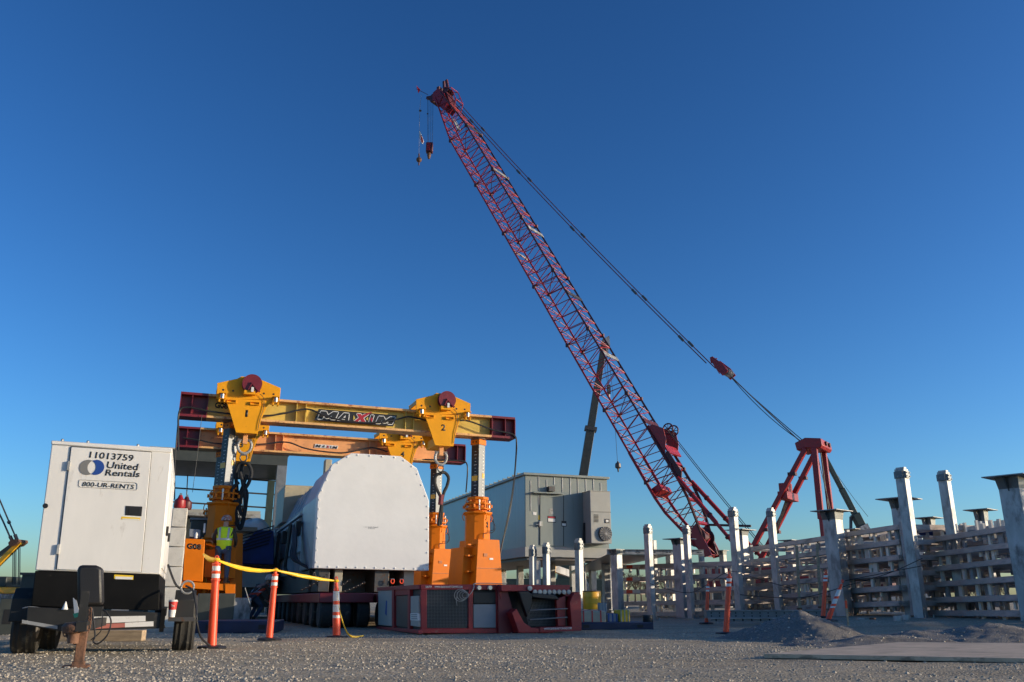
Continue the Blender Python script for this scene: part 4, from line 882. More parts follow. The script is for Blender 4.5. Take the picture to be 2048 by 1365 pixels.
· · ·
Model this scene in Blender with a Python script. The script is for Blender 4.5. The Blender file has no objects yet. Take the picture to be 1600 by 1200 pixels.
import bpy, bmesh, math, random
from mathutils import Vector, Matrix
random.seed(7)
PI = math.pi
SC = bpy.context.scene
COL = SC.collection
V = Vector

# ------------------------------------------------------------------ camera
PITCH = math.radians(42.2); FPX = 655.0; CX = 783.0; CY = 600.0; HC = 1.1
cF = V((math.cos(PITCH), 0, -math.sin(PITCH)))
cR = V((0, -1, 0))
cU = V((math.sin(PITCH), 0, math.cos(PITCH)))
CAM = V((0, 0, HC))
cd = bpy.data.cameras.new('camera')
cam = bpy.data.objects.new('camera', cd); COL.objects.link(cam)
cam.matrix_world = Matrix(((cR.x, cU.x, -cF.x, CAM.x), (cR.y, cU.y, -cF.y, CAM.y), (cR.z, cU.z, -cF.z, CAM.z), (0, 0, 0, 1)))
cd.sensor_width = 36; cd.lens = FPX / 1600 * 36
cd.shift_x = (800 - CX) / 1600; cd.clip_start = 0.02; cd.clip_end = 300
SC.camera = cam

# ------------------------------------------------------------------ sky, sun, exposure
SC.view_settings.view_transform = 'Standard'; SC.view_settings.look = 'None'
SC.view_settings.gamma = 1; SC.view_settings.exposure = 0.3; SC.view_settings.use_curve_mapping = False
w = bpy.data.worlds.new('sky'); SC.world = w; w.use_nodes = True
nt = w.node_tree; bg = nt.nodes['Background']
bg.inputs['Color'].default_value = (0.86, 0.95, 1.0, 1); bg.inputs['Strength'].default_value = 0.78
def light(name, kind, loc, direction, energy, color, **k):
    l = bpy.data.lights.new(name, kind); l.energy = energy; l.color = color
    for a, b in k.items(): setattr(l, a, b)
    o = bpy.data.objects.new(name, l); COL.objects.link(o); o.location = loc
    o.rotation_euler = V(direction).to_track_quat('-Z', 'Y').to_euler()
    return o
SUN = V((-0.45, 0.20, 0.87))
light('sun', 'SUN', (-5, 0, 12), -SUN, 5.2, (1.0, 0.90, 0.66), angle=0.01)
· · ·
Reproduce the lines exactly, from the line that contains "Model this scene" through the line that contains "SC.camera = cam", and nothing more.

Answer:
Model this scene in Blender with a Python script. The script is for Blender 4.5. The Blender file has no objects yet. Take the picture to be 1600 by 1200 pixels.
import bpy, bmesh, math, random
from mathutils import Vector, Matrix
random.seed(7)
PI = math.pi
SC = bpy.context.scene
COL = SC.collection
V = Vector

# ------------------------------------------------------------------ camera
PITCH = math.radians(42.2); FPX = 655.0; CX = 783.0; CY = 600.0; HC = 1.1
cF = V((math.cos(PITCH), 0, -math.sin(PITCH)))
cR = V((0, -1, 0))
cU = V((math.sin(PITCH), 0, math.cos(PITCH)))
CAM = V((0, 0, HC))
cd = bpy.data.cameras.new('camera')
cam = bpy.data.objects.new('camera', cd); COL.objects.link(cam)
cam.matrix_world = Matrix(((cR.x, cU.x, -cF.x, CAM.x), (cR.y, cU.y, -cF.y, CAM.y), (cR.z, cU.z, -cF.z, CAM.z), (0, 0, 0, 1)))
cd.sensor_width = 36; cd.lens = FPX / 1600 * 36
cd.shift_x = (800 - CX) / 1600; cd.clip_start = 0.02; cd.clip_end = 300
SC.camera = cam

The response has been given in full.